══ EXTRACTED ENTRIES ══
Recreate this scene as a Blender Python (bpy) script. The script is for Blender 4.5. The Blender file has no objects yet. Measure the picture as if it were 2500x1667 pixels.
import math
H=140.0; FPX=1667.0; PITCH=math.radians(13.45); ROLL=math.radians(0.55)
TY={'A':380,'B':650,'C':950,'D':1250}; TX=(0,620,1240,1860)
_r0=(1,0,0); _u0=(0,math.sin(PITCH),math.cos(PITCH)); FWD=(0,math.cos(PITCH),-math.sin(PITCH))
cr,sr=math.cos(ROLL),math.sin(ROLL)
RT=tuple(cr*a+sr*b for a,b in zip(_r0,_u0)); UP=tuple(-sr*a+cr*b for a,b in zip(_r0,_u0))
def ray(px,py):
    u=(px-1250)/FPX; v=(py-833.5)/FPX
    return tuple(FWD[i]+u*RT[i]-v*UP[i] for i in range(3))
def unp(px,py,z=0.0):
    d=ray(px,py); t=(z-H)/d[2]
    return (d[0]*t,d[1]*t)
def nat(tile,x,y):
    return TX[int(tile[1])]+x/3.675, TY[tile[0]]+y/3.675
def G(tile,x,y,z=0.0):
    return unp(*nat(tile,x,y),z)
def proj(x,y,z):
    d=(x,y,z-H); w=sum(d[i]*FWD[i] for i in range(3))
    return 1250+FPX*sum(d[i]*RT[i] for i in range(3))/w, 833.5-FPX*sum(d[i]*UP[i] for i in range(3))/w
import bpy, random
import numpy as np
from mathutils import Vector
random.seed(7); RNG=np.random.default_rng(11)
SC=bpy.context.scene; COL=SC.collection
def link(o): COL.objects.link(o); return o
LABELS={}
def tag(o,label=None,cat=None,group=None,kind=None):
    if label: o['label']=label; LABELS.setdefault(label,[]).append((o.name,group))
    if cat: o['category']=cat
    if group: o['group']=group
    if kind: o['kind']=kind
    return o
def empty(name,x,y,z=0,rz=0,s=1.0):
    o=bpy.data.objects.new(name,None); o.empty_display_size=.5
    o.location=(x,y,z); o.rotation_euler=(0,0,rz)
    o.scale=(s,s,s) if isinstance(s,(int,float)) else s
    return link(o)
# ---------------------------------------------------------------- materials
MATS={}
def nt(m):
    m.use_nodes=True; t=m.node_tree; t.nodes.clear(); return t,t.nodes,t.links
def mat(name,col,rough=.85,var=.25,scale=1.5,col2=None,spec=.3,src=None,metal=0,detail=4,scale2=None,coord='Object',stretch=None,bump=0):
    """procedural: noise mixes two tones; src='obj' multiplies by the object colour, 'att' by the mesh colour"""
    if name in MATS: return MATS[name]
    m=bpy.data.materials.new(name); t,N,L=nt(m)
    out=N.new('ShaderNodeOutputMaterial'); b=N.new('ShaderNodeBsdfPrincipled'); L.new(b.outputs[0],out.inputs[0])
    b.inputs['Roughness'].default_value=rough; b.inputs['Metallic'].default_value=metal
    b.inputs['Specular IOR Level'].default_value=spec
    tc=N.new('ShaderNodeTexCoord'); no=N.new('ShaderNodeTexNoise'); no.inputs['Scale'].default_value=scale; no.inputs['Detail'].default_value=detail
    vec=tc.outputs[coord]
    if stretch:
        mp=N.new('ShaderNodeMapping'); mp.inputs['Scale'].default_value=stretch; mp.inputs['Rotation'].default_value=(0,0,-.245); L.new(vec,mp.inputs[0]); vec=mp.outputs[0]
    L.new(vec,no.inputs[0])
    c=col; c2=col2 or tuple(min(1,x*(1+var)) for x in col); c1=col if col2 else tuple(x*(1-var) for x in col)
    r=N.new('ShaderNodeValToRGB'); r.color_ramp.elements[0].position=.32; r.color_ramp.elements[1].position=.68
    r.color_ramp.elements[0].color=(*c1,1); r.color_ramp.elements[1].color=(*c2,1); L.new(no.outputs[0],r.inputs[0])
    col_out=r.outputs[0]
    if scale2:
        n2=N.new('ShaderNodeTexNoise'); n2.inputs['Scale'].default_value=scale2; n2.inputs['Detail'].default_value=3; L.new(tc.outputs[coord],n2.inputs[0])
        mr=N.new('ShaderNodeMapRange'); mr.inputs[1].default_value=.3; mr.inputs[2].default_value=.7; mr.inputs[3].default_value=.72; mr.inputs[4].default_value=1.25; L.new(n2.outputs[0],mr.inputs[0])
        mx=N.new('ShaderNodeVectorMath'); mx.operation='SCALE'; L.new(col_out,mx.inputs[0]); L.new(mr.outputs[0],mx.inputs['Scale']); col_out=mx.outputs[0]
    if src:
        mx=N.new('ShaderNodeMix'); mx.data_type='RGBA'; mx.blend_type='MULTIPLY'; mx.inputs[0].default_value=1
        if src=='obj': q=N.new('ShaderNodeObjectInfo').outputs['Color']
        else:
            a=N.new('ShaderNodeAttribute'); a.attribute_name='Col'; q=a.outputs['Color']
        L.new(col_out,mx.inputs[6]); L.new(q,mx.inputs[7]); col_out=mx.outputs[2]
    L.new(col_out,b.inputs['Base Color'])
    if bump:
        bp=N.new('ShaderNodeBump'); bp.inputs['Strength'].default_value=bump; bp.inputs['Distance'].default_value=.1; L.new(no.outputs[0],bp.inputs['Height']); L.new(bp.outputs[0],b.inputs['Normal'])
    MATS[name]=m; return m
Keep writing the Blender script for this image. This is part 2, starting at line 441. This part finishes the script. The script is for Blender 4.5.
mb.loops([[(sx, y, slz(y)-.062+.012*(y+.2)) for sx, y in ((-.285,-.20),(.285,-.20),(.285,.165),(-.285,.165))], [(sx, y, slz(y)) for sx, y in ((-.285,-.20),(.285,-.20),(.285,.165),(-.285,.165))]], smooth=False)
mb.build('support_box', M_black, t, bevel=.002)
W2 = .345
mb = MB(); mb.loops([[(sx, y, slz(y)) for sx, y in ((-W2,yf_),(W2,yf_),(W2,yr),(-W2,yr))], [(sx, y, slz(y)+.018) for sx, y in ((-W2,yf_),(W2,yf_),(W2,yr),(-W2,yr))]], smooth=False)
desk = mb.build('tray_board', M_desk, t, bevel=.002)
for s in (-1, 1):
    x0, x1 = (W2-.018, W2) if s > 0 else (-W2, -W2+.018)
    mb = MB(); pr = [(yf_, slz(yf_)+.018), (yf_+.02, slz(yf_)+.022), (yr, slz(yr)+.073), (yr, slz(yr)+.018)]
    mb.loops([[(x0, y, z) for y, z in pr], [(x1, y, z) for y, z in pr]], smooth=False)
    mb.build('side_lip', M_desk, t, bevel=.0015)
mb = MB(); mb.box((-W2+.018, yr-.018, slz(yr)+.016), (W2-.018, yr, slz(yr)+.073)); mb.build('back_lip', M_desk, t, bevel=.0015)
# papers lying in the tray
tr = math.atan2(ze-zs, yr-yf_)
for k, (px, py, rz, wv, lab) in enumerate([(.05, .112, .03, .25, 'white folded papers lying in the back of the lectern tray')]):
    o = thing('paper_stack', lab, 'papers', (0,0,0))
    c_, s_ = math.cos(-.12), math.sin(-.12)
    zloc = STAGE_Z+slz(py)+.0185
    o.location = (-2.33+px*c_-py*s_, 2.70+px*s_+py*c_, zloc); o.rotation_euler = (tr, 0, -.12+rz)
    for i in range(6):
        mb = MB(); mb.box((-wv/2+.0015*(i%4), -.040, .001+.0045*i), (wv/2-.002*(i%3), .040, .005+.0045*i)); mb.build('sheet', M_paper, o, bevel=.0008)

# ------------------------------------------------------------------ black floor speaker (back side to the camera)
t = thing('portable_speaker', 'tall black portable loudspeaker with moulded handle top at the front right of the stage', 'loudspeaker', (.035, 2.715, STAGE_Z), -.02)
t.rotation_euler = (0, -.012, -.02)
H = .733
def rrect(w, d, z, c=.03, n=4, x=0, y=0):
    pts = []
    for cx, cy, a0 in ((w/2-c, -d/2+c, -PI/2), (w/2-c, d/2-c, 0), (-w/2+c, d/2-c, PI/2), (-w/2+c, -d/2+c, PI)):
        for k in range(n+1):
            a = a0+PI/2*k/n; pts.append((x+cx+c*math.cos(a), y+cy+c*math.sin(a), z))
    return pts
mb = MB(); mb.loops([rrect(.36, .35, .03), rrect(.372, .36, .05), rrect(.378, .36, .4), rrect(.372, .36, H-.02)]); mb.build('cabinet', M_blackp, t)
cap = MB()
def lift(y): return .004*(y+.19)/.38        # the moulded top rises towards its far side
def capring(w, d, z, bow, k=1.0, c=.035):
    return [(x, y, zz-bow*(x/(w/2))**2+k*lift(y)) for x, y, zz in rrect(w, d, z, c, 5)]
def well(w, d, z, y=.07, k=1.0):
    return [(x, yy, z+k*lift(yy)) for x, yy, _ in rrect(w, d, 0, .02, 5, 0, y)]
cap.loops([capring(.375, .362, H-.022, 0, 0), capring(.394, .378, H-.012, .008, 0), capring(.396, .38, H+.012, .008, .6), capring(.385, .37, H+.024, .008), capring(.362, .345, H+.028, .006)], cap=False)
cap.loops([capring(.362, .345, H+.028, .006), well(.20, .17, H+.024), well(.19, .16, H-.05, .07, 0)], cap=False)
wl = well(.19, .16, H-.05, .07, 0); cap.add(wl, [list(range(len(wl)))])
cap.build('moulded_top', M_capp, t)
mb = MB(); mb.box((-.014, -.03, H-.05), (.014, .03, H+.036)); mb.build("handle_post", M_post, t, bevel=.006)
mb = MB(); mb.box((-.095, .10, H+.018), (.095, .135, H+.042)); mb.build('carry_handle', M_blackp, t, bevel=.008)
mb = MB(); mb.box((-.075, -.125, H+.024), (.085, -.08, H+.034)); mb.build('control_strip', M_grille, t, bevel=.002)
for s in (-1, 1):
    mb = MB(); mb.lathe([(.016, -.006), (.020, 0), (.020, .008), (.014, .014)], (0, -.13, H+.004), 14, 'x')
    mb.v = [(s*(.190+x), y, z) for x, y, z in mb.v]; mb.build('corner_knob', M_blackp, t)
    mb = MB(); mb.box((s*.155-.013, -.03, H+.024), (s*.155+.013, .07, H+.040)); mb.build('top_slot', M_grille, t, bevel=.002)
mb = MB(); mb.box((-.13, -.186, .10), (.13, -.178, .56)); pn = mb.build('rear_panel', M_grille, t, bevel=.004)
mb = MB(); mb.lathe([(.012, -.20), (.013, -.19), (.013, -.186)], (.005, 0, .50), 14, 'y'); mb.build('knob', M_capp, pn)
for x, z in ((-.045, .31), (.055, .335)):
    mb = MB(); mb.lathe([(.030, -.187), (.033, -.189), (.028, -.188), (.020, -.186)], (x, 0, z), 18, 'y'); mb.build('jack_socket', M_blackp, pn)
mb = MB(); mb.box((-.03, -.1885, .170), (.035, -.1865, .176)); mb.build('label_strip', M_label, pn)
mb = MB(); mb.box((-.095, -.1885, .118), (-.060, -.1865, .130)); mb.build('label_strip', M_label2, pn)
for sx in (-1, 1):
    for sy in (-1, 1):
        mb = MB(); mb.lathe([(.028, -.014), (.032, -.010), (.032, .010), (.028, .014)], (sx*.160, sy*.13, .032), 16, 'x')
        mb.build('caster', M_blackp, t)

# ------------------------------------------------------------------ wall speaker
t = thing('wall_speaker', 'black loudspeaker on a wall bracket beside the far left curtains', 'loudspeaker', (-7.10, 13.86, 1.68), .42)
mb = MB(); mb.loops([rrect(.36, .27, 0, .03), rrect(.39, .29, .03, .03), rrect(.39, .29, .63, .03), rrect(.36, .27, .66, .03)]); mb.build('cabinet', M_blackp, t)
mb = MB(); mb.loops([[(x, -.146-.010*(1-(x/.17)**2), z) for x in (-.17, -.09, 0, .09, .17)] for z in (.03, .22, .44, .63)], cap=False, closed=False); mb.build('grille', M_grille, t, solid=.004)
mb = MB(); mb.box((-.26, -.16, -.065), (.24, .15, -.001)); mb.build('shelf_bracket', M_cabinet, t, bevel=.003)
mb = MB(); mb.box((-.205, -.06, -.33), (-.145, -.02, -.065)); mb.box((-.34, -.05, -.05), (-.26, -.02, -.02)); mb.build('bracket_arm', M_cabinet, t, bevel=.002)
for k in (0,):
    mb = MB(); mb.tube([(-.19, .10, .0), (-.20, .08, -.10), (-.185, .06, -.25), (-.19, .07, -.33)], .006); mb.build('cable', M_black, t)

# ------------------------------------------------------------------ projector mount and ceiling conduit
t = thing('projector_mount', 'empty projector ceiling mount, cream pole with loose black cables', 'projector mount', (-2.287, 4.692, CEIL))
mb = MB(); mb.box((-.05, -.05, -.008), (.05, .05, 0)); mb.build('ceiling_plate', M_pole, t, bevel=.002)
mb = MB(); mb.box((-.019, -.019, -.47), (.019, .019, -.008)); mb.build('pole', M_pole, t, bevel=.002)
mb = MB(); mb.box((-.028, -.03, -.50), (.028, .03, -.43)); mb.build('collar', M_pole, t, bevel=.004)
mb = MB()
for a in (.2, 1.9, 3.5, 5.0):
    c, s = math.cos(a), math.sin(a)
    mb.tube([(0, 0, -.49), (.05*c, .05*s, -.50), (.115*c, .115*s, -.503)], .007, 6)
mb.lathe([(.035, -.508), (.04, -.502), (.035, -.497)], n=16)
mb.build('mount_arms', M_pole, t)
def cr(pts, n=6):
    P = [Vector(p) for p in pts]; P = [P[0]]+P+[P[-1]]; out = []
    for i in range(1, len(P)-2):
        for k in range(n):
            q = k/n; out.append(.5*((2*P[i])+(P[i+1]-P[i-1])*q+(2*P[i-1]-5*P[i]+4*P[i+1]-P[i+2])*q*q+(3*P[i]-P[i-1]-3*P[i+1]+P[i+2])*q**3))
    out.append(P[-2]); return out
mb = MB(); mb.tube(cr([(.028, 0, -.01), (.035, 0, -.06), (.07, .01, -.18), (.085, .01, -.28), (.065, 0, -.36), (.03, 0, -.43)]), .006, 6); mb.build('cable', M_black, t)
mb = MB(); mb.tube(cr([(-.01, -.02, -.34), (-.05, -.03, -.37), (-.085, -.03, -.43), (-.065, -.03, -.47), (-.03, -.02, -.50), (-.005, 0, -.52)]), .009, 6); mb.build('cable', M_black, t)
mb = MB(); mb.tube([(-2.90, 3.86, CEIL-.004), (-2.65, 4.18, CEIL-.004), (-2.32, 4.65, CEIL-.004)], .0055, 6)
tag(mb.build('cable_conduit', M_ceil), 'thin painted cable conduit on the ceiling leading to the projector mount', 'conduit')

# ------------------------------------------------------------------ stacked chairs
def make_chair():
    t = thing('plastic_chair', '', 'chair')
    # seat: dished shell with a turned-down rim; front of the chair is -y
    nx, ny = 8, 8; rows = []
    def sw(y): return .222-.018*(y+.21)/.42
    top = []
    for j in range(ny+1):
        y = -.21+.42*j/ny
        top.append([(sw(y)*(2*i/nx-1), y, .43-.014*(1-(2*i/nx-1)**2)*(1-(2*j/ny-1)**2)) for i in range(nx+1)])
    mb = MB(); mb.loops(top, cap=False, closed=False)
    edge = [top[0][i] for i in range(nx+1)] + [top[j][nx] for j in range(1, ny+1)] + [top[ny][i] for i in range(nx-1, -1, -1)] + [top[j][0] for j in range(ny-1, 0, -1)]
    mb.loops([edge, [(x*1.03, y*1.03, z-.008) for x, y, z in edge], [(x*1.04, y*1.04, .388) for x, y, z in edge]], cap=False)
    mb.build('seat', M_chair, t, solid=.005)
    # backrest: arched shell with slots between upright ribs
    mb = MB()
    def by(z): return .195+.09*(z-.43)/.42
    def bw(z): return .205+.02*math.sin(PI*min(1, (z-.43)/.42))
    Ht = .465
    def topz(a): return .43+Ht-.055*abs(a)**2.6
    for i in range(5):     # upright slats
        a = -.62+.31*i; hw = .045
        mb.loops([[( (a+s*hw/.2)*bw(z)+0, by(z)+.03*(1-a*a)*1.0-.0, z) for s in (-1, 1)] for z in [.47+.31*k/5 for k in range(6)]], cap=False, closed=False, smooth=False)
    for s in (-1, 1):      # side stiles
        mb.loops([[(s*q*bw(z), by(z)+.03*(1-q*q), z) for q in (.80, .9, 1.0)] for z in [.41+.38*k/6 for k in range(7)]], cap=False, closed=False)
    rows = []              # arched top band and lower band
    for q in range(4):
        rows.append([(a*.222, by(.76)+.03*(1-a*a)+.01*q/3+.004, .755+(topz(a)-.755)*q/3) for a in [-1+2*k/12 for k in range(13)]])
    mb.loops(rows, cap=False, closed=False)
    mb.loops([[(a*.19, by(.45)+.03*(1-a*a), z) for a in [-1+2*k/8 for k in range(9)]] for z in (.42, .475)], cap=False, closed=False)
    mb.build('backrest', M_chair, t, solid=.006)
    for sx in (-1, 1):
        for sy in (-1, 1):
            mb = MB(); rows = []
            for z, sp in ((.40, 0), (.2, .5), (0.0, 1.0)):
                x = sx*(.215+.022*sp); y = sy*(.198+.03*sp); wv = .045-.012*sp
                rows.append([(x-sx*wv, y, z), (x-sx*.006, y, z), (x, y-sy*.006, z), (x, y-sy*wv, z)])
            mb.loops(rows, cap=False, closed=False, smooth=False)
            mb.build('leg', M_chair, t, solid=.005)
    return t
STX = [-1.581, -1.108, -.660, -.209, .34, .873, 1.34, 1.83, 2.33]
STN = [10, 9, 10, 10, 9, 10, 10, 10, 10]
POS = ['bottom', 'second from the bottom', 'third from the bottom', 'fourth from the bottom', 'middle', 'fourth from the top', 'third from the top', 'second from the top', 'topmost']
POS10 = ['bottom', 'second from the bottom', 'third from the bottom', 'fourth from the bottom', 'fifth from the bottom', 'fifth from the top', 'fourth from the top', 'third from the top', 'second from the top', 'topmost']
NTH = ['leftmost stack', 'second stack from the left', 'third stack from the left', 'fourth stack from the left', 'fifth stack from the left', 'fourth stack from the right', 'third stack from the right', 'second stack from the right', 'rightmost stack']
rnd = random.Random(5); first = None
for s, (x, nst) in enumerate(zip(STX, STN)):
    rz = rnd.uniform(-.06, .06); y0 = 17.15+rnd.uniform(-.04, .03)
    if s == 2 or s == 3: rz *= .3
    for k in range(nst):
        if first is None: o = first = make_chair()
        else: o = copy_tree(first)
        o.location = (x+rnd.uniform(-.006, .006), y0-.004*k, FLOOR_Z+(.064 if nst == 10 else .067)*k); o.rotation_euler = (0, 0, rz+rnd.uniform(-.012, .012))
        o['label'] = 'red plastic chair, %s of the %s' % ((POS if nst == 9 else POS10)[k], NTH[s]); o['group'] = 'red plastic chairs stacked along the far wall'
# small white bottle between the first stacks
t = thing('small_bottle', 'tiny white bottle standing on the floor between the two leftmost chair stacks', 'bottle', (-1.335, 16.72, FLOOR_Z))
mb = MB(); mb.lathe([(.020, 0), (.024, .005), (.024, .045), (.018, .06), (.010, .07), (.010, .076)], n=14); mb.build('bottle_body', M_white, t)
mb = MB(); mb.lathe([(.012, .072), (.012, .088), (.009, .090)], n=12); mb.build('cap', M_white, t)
═══
| GIVEN TASK |
Give back, exactly as written, each line from the one that contains "Keep writing the" through the one that contains "M_paper, o, bevel=.0008)".

| FULL ANSWER |
Keep writing the Blender script for this image. This is part 2, starting at line 441. This part finishes the script. The script is for Blender 4.5.
mb.loops([[(sx, y, slz(y)-.062+.012*(y+.2)) for sx, y in ((-.285,-.20),(.285,-.20),(.285,.165),(-.285,.165))], [(sx, y, slz(y)) for sx, y in ((-.285,-.20),(.285,-.20),(.285,.165),(-.285,.165))]], smooth=False)
mb.build('support_box', M_black, t, bevel=.002)
W2 = .345
mb = MB(); mb.loops([[(sx, y, slz(y)) for sx, y in ((-W2,yf_),(W2,yf_),(W2,yr),(-W2,yr))], [(sx, y, slz(y)+.018) for sx, y in ((-W2,yf_),(W2,yf_),(W2,yr),(-W2,yr))]], smooth=False)
desk = mb.build('tray_board', M_desk, t, bevel=.002)
for s in (-1, 1):
    x0, x1 = (W2-.018, W2) if s > 0 else (-W2, -W2+.018)
    mb = MB(); pr = [(yf_, slz(yf_)+.018), (yf_+.02, slz(yf_)+.022), (yr, slz(yr)+.073), (yr, slz(yr)+.018)]
    mb.loops([[(x0, y, z) for y, z in pr], [(x1, y, z) for y, z in pr]], smooth=False)
    mb.build('side_lip', M_desk, t, bevel=.0015)
mb = MB(); mb.box((-W2+.018, yr-.018, slz(yr)+.016), (W2-.018, yr, slz(yr)+.073)); mb.build('back_lip', M_desk, t, bevel=.0015)
# papers lying in the tray
tr = math.atan2(ze-zs, yr-yf_)
for k, (px, py, rz, wv, lab) in enumerate([(.05, .112, .03, .25, 'white folded papers lying in the back of the lectern tray')]):
    o = thing('paper_stack', lab, 'papers', (0,0,0))
    c_, s_ = math.cos(-.12), math.sin(-.12)
    zloc = STAGE_Z+slz(py)+.0185
    o.location = (-2.33+px*c_-py*s_, 2.70+px*s_+py*c_, zloc); o.rotation_euler = (tr, 0, -.12+rz)
    for i in range(6):
        mb = MB(); mb.box((-wv/2+.0015*(i%4), -.040, .001+.0045*i), (wv/2-.002*(i%3), .040, .005+.0045*i)); mb.build('sheet', M_paper, o, bevel=.0008)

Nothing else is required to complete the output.